Thursday, July 16, 2015

This Friday: Vintage Animal Finds

It's certainly been my week to find intriguing vintage animals--both figurines and toys. Between two garage sales and one thrift shop, I've made a decent haul. Most of them I know little about, so if you can help with more information on any of these, please do leave a comment.

I'll start with one of the easier ones, a Fenton glass bear. 

This is what I believe is referred to as "opalescent" glass. It's prettier than my photo shows, being glossy and iridescent. The design is hand painted, and the artist has signed the piece as well. 
I don't understand why there are two different Fenton labels, but there they are, plus the original price tag: $19.50. This is at least twenty years old--wish I knew the approximate manufacture date, and what this is worth now. It's in perfect shape! I got it for a veritable song, as is happily so often the case when a man is in charge of selling off the wife's goods and chattels! (My husband loves it for the same reason when the wife is the one in charge of selling her husband's tools and building supplies!)

At the same sale, I found this fascinating penguin. At least, I think it's a penguin. Or maybe an awk?

Whatever type bird it is, this figurine seems pretty old. There are no markings to identify it and I haven't found a thing even remotely similar in my internet searches. It's in fine shape--no cracks, no chips. The black-on-white floral pattern fascinates me. I hope someone reading this can tell me more about it. 
My next junking coup also came at a garage sale.
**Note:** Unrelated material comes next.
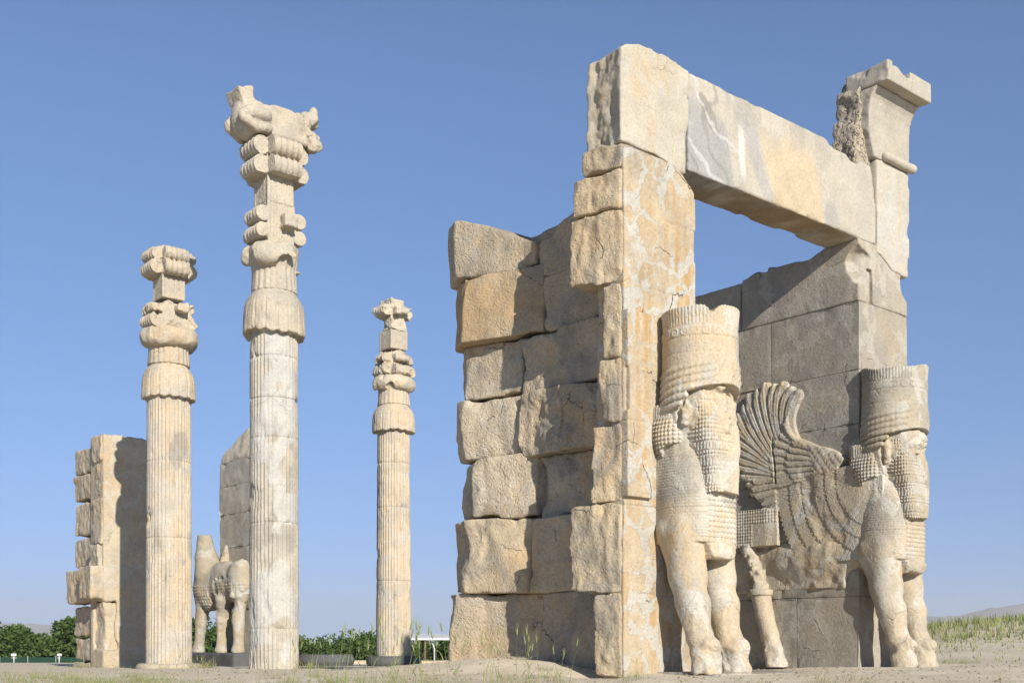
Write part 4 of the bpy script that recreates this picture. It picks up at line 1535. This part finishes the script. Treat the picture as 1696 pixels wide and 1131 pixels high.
def fbull(p):
    d = ell(p, (5.95, 4.5, 2.2), (.56, .92, .98))                           # chest and shoulder
    d = smin(d, ell(p, (6.0, 3.3, 2.35), (.48, 1.6, .82)), .2)               # barrel
    d = smin(d, ell(p, (5.98, 2.0, 2.35), (.46, .60, .90)), .15)              # haunch
    d = smin(d, chain(p, [((5.95, 4.5, 2.8), .62), ((5.9, 4.75, 3.4), .42), ((5.9, 4.85, 4.0), .30), ((5.9, 4.9, 4.2), .28)], .1), .15)
    d = smin(d, chain(p, [((6.15, 3.6, 2.9), .3), ((6.15, 3.55, 3.75), .14)], .1) + .08 * fbm(p, 4, 2, 601), .1)
    z = p[:, 2]
    d = d - .03 * curls(p[:, 1], z, .12) * sstep(2.4, 2.2, z) * sstep(1.3, 1.5, z)
    for (y0, y1) in ((4.75, 5.15), (3.05, 3.15), (1.85, 1.75)):
        d = smin(d, chain(p, [((5.82, y0, 1.7), .34), ((5.8, (y0 + y1) / 2, .85), .24), ((5.8, y1, .05), .19), ((5.78, y1 + .04, -.27), .26)], .08), .08)
    d = np.maximum(d, -.37 - z)
    br = np.clip(facet(p, 1.8, 4, 603) - .06, 0, 1) * .34
    d = np.maximum(d, p[:, 2] - 4.28 - .05 * fbm(p, 4, 2, 604))
    return d + br + .02 * fbm(p, 4, 3, 602)


part("body", *sdf(fbull, (5.2, 1.0, -.4), (6.7, 5.7, 4.5), .036, .25), M_statue2, FB, (5.9, 3.4, -.35))

# ------------------------------------------------------------------ copies, plants, small things


def dup(root, loc, rotz, scale=1.0, label=None):
    r = root.copy()
    C.objects.link(r)
    r.location = loc
    r.rotation_euler = (0, 0, rotz)
    r.scale = (scale,) * 3
    if label:
        r["label"] = label
    for ch in root.children:
        c = ch.copy()
        C.objects.link(c)
        c.parent = r
    return r


def tubes(pts, rad, n=6):
    pts = np.asarray(pts, float)
    V, F = [], []
    for i, p in enumerate(pts):
        t = pts[min(i + 1, len(pts) - 1)] - pts[max(i - 1, 0)]
        t = t / (np.linalg.norm(t) + 1e-9)
        a = np.cross(t, (0, 0, 1) if abs(t[2]) < .9 else (1, 0, 0))
        a /= np.linalg.norm(a)
        b = np.cross(t, a)
        r = rad[i] if hasattr(rad, '__len__') else rad
        for k in range(n):
            an = 2 * math.pi * k / n
            V.append(p + r * (math.cos(an) * a + math.sin(an) * b))
        if i:
            for k in range(n):
                F.append(((i - 1) * n + k, (i - 1) * n + (k + 1) % n, i * n + (k + 1) % n, i * n + k))
    F.append(tuple(range(n))[::-1])
    F.append(tuple((len(pts) - 1) * n + k for k in range(n)))
    return V, F


def join(*ms):
    V, F = [], []
    for v, f in ms:
        o = len(V)
        V += [tuple(map(float, q)) for q in v]
        F += [tuple(int(i) + o for i in q) for q in f]
    return np.array(V), F


def make_tree(seed, h, w, mat):
    r = np.random.RandomState(seed)
    root = thing("tree", "dense green tree in the row beyond the terrace edge, behind the ruins", "tree", (0, 0, 0), 0, "trees beyond the terrace")
    limbs = [tubes([(0, 0, 0), (.1, .05, h * .2), (.0, .1, h * .45), (.1, 0, h * .75)], [.22, .18, .13, .05])]
    blobs = []
    for k in range(9):
        a = r.rand() * 6.28
        zz = h * (.22 + .66 * r.rand())
        rr = w * .5 * (1 - ((zz / h) - .45) ** 2 * 1.7) * (.35 + .65 * r.rand())
        c = np.array([math.cos(a) * rr * .8, math.sin(a) * rr * .8, zz])
        blobs.append((c, h * (.13 + .09 * r.rand())))
        limbs.append(tubes([(0, 0, zz * .55), tuple(c * .6 + np.array([0, 0, zz * .25])), tuple(c)], [.09, .06, .02], 5))
    blobs.append((np.array([.1, 0, h * .82]), h * .15))
    V, F = join(*limbs)
    part("trunk", V, F, M_bark, root)
    n = 1500
    C_ = np.array([b[0] for b in blobs])
    R_ = np.array([b[1] for b in blobs])
    k = r.randint(0, len(blobs), n)
    d = r.normal(size=(n, 3))
    d /= np.linalg.norm(d, axis=1)[:, None]
    P = C_[k] + d * (R_[k] * (.45 + .6 * r.rand(n) ** .5))[:, None] * np.array([1.15, 1.15, .9])
    s_ = .10 + .16 * r.rand(n)
    a = r.normal(size=(n, 3)) + d * .3
    a /= np.linalg.norm(a, axis=1)[:, None]
    b = np.cross(a, r.normal(size=(n, 3)))
    b /= np.linalg.norm(b, axis=1)[:, None]
    a, b = a * s_[:, None], b * s_[:, None] * .8
    V = np.stack([P - a, P - b * .8, P + a, P + b * .8], 1).reshape(-1, 3)
    F = np.arange(4 * n).reshape(n, 4)
    part("crown", V, F, mat, root, smooth=False)
    return root


trees = [make_tree(3, 6.6, 5.0, M_leaf), make_tree(5, 6.2, 5.4, M_leaf2), make_tree(8, 6.4, 4.4, M_leaf), make_tree(13, 5.8, 5.2, M_leaf)]
rt = np.random.RandomState(4)
used = set()
for row, (Y0, st) in enumerate(((106, 1.9), (116, 2.3))):
    for X0 in np.arange(-62, 4, st):
        X, Y = X0 + rt.rand() * 1.0, Y0 + rt.rand() * 6
        px = 848 + 1900 * X / Y
        base = float(ground_z(np.array([X]), np.array([Y]))[0]) - .1
        top = np.interp(px, [0, 60, 115, 125, 300, 340, 495, 530, 560, 625, 740, 900], [1.75, 1.45, 1.85, 1.9, 2.2, 1.6, .65, .15, .55, .65, .1, .3])
        k = rt.randint(4)
        sc = (top - base) / (trees[k].children[0].dimensions.z or 6.3) if False else (top + .7 * rt.rand() - .2 - base) / 6.2
        if k in used:
            dup(trees[k], (X, Y, base), rt.rand() * 6.28, sc)
        else:
            used.add(k)
            trees[k].location = (X, Y, base)
            trees[k].scale = (sc,) * 3


def ribbon(base, az, lean, L, w, droop, r, n=5):
    """a bent blade as a narrow two-sided strip"""
    pts = []
    p = np.array(base, float)
    th = lean
    for i in range(n + 1):
        pts.append(p.copy())
        p = p + L / n * np.array([math.cos(az) * math.sin(th), math.sin(az) * math.sin(th), math.cos(th)])
        th += droop / n
    side = np.array([-math.sin(az + 1.0), math.cos(az + 1.0), 0])
    V, F = [], []
    for i, q in enumerate(pts):
        ww = w * (1 - (i / n) ** 1.5 * .9)
        V += [q - side * ww / 2, q + side * ww / 2]
        if i:
            F.append((2 * i - 2, 2 * i - 1, 2 * i + 1, 2 * i))
    return V, F, pts[-1], th


def make_barley(seed, ns, nb, h):
    r = np.random.RandomState(seed)
    root = thing("barley_clump", "wild barley with pale green bristly ears standing in the foreground sand", "wild barley", (0, 0, 0), 0, "wild barley in the foreground")
    bl, er = [], []
    for k in range(ns):
        b = (r.normal() * .05, r.normal() * .05, -.02)
        L = h * (.75 + .3 * r.rand())
        az = r.rand() * 6.28
        v, f, tip, th = ribbon(b, az, .05 + .12 * r.rand(), L, .0075, .25 * r.rand(), r, 6)
        bl.append((v, f))
        v2, f2, _, _ = ribbon((b[0], b[1], L * (.3 + .3 * r.rand())), az + 2 * r.rand(), .4, .16, .011, .9, r, 4)
        bl.append((v2, f2))
        dirv = np.array([math.cos(az) * math.sin(th), math.sin(az) * math.sin(th), math.cos(th)])
        el = .07 + .03 * r.rand()
        er = []
        er.append(tubes([tip - dirv * .01, tip + dirv * el * .25, tip + dirv * el * .7, tip + dirv * el], [.003, .0085, .007, .001], 5))
        for q in range(9):
            s0 = tip + dirv * el * (.1 + .09 * q)
            v3, f3, _, _ = ribbon(s0, az + (q * 2.4), th + .18 + .1 * r.rand() if q % 2 else .12, .09, .0032, .05, r, 2)
            er.append((v3, f3))
        V, F = join(*er)
        part("ear", V, F, M_ear, root)
    for k in range(nb):
        bl.append(ribbon((r.normal() * .07, r.normal() * .07, -.02), r.rand() * 6.28, .15 + .5 * r.rand(), .12 + .22 * r.rand(), .009, .9 * r.rand(), r, 5)[:2])
    V, F = join(*bl)
    part("blades", V, F, M_grass, root)
    return root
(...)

In a squatty, short hinged-lid glass canister, someone had made a ghastly little farm scene with dried moss and Fimo clay--a truly dreadful horror which I presume had been presented to some poor soul as a gift, the owner of which was now anxious to palm off on someone else. It was priced at 50 cents. It was so hideous, you're probably wondering why I bothered with it. Well, let me show you just what sort of little farm animals were posed inside this glass atrocity:




These are vintage lead farm animals. Yes, I said lead. Obviously these are not toys you want your kids playing with nowadays, but before the dangers of lead exposure were well understood, these kinds of figures were quite common. I'm still attempting to research these; my guess is they date to the turn of the century (oops, I can't use that term anymore without explaining which century I mean, can it?) Ahem...my guess is they date to maybe about 1900 to the 1930's. Again, if any of you reading this can help with more information, that would be wonderful!

My next find was a bag full of plastic horses and farm animals from a thrift shop. Labeled "Roy Rogers toys", the price was marked at $24.99. Never in my wildest dreams would I willingly have paid that much, but on the day I was there, a special sale was on for 75% off, and I figured $6-$7 was worth the risk.
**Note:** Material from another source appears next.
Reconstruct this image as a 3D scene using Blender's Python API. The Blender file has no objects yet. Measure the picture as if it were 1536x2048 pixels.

This is just a sample of what I found inside; there are duplicates of many of these horses. There are distinct styles, but from what I can see on eBay, most are indeed from Roy Rogers toy sets by Marx, and made in the 1950's. It'll take some more investigating to figure out which sets they come from.



The bag also contained some intriguing terra-cotta and white colored farm animals on bases. There is no manufacturing information on any of them, but I don't think they belong with the Roy Rogers stuff. They seem older, and the style is different. Take a look:


This pig is my personal favorite! There are probably about 15 or so of these little toys.

Last, but by no means least, is one most amazing toy ram who somehow got in with these other toys, though it's obviously not part of any of these collections. It is made of a lightweight material--I'm not sure what. I'd say celluloid, but then again, it almost feels like a spun cotton or papier-mache composition. It's also marked--but what the markings mean, I haven't a guess. Please, someone, look at this toy sheep and give me some information about him:





It's plain he's very old; I wonder if it's a German-made toy? He might even have come from a nativity set.

Well, that's it for this round. Thanks for reading!